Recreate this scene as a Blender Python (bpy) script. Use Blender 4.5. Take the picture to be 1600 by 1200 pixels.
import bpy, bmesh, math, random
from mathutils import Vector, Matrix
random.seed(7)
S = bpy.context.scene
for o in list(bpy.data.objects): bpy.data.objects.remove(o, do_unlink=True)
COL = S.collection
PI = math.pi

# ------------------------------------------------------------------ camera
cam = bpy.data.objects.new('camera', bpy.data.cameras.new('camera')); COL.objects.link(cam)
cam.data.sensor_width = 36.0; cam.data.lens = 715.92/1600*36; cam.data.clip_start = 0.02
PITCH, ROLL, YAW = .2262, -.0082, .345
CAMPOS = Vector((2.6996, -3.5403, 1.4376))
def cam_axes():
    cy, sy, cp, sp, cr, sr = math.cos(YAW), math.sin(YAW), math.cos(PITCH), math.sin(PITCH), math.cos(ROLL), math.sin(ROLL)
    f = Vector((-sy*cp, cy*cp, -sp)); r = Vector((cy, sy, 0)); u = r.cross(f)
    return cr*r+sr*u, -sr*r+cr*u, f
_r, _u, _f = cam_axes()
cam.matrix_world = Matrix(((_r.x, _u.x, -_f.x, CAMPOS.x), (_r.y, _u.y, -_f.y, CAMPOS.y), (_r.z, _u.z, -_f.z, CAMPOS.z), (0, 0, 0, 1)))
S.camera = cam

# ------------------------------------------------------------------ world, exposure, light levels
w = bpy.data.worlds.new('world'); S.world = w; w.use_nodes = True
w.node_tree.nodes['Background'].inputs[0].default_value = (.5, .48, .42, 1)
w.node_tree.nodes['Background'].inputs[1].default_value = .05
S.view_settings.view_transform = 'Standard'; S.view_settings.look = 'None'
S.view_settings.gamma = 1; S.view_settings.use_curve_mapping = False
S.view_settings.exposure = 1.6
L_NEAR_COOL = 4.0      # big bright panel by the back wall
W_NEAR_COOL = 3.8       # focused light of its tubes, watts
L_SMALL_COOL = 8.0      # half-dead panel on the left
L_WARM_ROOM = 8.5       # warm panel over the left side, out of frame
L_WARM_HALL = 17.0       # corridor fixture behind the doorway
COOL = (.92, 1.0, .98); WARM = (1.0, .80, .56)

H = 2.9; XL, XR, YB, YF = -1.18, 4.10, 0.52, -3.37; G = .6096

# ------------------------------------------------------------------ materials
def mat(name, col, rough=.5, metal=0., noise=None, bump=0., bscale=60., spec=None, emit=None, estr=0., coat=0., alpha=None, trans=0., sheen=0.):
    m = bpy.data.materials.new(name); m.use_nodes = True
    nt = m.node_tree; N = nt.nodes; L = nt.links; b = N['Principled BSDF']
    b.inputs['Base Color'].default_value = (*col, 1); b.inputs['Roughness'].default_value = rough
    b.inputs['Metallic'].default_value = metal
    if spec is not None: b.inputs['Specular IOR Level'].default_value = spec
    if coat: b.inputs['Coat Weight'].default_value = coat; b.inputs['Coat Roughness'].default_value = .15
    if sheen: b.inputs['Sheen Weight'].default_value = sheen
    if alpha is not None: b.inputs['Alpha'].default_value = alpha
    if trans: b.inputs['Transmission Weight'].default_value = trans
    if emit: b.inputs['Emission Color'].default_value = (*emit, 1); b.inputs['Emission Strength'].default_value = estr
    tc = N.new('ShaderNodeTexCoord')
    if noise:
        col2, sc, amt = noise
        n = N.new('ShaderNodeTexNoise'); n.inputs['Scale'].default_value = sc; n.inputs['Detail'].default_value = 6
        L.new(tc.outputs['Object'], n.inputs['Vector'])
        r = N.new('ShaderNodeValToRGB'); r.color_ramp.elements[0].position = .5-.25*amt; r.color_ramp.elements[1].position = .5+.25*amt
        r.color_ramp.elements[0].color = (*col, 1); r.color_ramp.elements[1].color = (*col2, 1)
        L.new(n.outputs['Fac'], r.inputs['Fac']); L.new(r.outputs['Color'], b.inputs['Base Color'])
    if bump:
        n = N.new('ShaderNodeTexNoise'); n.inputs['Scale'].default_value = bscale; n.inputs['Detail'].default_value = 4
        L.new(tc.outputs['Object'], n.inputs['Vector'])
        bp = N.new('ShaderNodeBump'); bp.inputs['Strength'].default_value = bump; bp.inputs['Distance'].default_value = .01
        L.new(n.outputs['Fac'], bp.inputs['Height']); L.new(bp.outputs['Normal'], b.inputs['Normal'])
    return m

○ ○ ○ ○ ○

▸ INSTRUCTIONS FOR THE TASK: Write the data out again in full and exactly.

▸ WRITTEN ANSWER:
Recreate this scene as a Blender Python (bpy) script. Use Blender 4.5. Take the picture to be 1600 by 1200 pixels.
import bpy, bmesh, math, random
from mathutils import Vector, Matrix
random.seed(7)
S = bpy.context.scene
for o in list(bpy.data.objects): bpy.data.objects.remove(o, do_unlink=True)
COL = S.collection
PI = math.pi

# ------------------------------------------------------------------ camera
cam = bpy.data.objects.new('camera', bpy.data.cameras.new('camera')); COL.objects.link(cam)
cam.data.sensor_width = 36.0; cam.data.lens = 715.92/1600*36; cam.data.clip_start = 0.02
PITCH, ROLL, YAW = .2262, -.0082, .345
CAMPOS = Vector((2.6996, -3.5403, 1.4376))
def cam_axes():
    cy, sy, cp, sp, cr, sr = math.cos(YAW), math.sin(YAW), math.cos(PITCH), math.sin(PITCH), math.cos(ROLL), math.sin(ROLL)
    f = Vector((-sy*cp, cy*cp, -sp)); r = Vector((cy, sy, 0)); u = r.cross(f)
    return cr*r+sr*u, -sr*r+cr*u, f
_r, _u, _f = cam_axes()
cam.matrix_world = Matrix(((_r.x, _u.x, -_f.x, CAMPOS.x), (_r.y, _u.y, -_f.y, CAMPOS.y), (_r.z, _u.z, -_f.z, CAMPOS.z), (0, 0, 0, 1)))
S.camera = cam

# ------------------------------------------------------------------ world, exposure, light levels
w = bpy.data.worlds.new('world'); S.world = w; w.use_nodes = True
w.node_tree.nodes['Background'].inputs[0].default_value = (.5, .48, .42, 1)
w.node_tree.nodes['Background'].inputs[1].default_value = .05
S.view_settings.view_transform = 'Standard'; S.view_settings.look = 'None'
S.view_settings.gamma = 1; S.view_settings.use_curve_mapping = False
S.view_settings.exposure = 1.6
L_NEAR_COOL = 4.0      # big bright panel by the back wall
W_NEAR_COOL = 3.8       # focused light of its tubes, watts
L_SMALL_COOL = 8.0      # half-dead panel on the left
L_WARM_ROOM = 8.5       # warm panel over the left side, out of frame
L_WARM_HALL = 17.0       # corridor fixture behind the doorway
COOL = (.92, 1.0, .98); WARM = (1.0, .80, .56)

H = 2.9; XL, XR, YB, YF = -1.18, 4.10, 0.52, -3.37; G = .6096

# ------------------------------------------------------------------ materials
def mat(name, col, rough=.5, metal=0., noise=None, bump=0., bscale=60., spec=None, emit=None, estr=0., coat=0., alpha=None, trans=0., sheen=0.):
    m = bpy.data.materials.new(name); m.use_nodes = True
    nt = m.node_tree; N = nt.nodes; L = nt.links; b = N['Principled BSDF']
    b.inputs['Base Color'].default_value = (*col, 1); b.inputs['Roughness'].default_value = rough
    b.inputs['Metallic'].default_value = metal
    if spec is not None: b.inputs['Specular IOR Level'].default_value = spec
    if coat: b.inputs['Coat Weight'].default_value = coat; b.inputs['Coat Roughness'].default_value = .15
    if sheen: b.inputs['Sheen Weight'].default_value = sheen
    if alpha is not None: b.inputs['Alpha'].default_value = alpha
    if trans: b.inputs['Transmission Weight'].default_value = trans
    if emit: b.inputs['Emission Color'].default_value = (*emit, 1); b.inputs['Emission Strength'].default_value = estr
    tc = N.new('ShaderNodeTexCoord')
    if noise:
        col2, sc, amt = noise
        n = N.new('ShaderNodeTexNoise'); n.inputs['Scale'].default_value = sc; n.inputs['Detail'].default_value = 6
        L.new(tc.outputs['Object'], n.inputs['Vector'])
        r = N.new('ShaderNodeValToRGB'); r.color_ramp.elements[0].position = .5-.25*amt; r.color_ramp.elements[1].position = .5+.25*amt
        r.color_ramp.elements[0].color = (*col, 1); r.color_ramp.elements[1].color = (*col2, 1)
        L.new(n.outputs['Fac'], r.inputs['Fac']); L.new(r.outputs['Color'], b.inputs['Base Color'])
    if bump:
        n = N.new('ShaderNodeTexNoise'); n.inputs['Scale'].default_value = bscale; n.inputs['Detail'].default_value = 4
        L.new(tc.outputs['Object'], n.inputs['Vector'])
        bp = N.new('ShaderNodeBump'); bp.inputs['Strength'].default_value = bump; bp.inputs['Distance'].default_value = .01
        L.new(n.outputs['Fac'], bp.inputs['Height']); L.new(bp.outputs['Normal'], b.inputs['Normal'])
    return m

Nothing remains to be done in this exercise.